When a CEO introduces political or ideological beliefs into operational expectations, psychological safety is compromised. Employees may experience:

  • Anxiety
  • Moral distress
  • Fear of reprisal
  • Cultural or identity-based discomfort

This is particularly significant where the issue relates to national identity, history, or deeply personal beliefs. A psychologically safe workplace does not require agreement. It requires neutrality.


Why This Conduct Is Inappropriate — Even If Well-Intended

Some leaders justify such behaviour by claiming moral leadership or social awareness. However, ethical leadership is not measured by personal conviction. It is measured by restraint. A CEO is not acting as a private citizen at work. Their voice carries institutional power. When that power is used to:

  • Promote a political interpretation
  • Undermine a statutory entitlement
  • Signal ideological preference

…it ceases to be leadership and becomes inappropriate influence. Good intentions do not neutralise poor judgement.

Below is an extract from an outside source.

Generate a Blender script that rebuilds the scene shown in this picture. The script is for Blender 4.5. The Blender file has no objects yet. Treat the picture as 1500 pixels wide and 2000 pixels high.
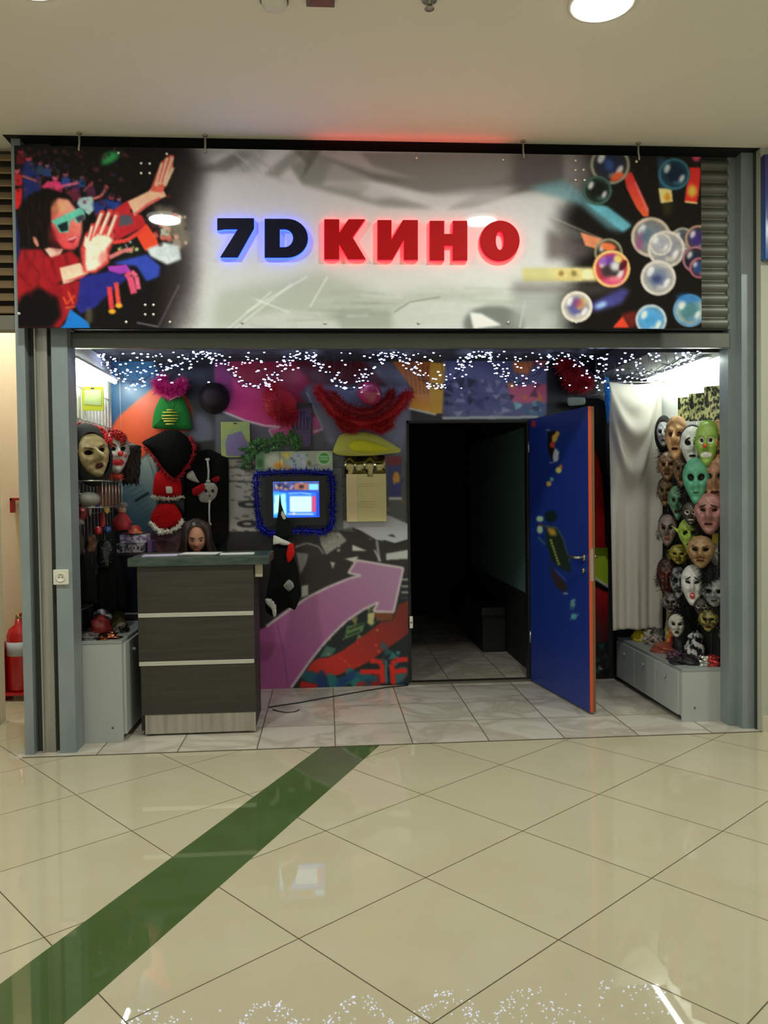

Leadership Failure: Confusing Advocacy With Authority

There is a critical difference between personal advocacy and professional authority. Leaders are free to engage in activism, political discourse, and advocacy in their private capacity. They are not free to repurpose the workplace as a vehicle for those beliefs. When leaders blur this line, several failures occur:

  • Employees feel unsafe expressing difference
  • Trust in leadership erodes
  • HR and governance frameworks are undermined
  • Legal exposure increases

This is not inclusive leadership. Inclusion cannot be built on ideological alignment.


Leadership Success: Neutrality as Professional Discipline

The strongest leaders understand that neutrality is not silence. It is discipline. Professional neutrality means:

  • Upholding the law regardless of personal view
  • Separating belief from authority
  • Protecting employee rights
  • Ensuring decisions are grounded in governance, not ideology

A CEO may personally support changing the date of Australia Day. That belief does not entitle them to override the law today. Leadership requires operating within the system while advocating for change through appropriate civic channels—not through workplace pressure.


Governance and Board Accountability

Boards have a duty to ensure that CEOs do not expose organisations to unnecessary legal and reputational risk. Failure to intervene when a CEO applies personal ideology to employment conditions may constitute a governance failure. Silence can be interpreted as endorsement. Good governance demands:

  • Clear boundaries on executive conduct
  • Reinforcement of legal compliance
  • Protection of employee rights

The Real Harm to Workplace Culture

When employees perceive that ideological alignment is valued over lawful entitlement, culture deteriorates rapidly. Employees stop speaking up. Trust diminishes. Psychological safety erodes. And once lost, it is exceptionally difficult to rebuild. People do not leave organisations because of public holidays. They leave because they no longer feel safe.


Reframing Leadership Responsibility

Leadership is not about shaping employee belief. It is about protecting employee rights. CEOs are custodians of:

  • Lawful employment practice
  • Safe systems of work
  • Organisational integrity

The moment personal ideology overrides these responsibilities, leadership fails.


Conclusion

Australia Day is a gazetted public holiday. That is a legal fact. A CEO encouraging employees to forgo that holiday because she personally aligns with the belief that it represents “Invasion Day” is acting inappropriately within the workplace context. Such conduct:

  • Risks breaching the Fair Work Act
  • Undermines psychological safety under WHS legislation
  • Misuses positional power
  • Damages trust and culture

Employees are entitled to hold their own views—whatever they may be—without pressure from those who hold authority over their employment. Leadership is not the freedom to impose belief. It is the responsibility to protect neutrality. And neutrality is not avoidance. It is professionalism. In modern Australia, that professionalism is not optional. It is essential.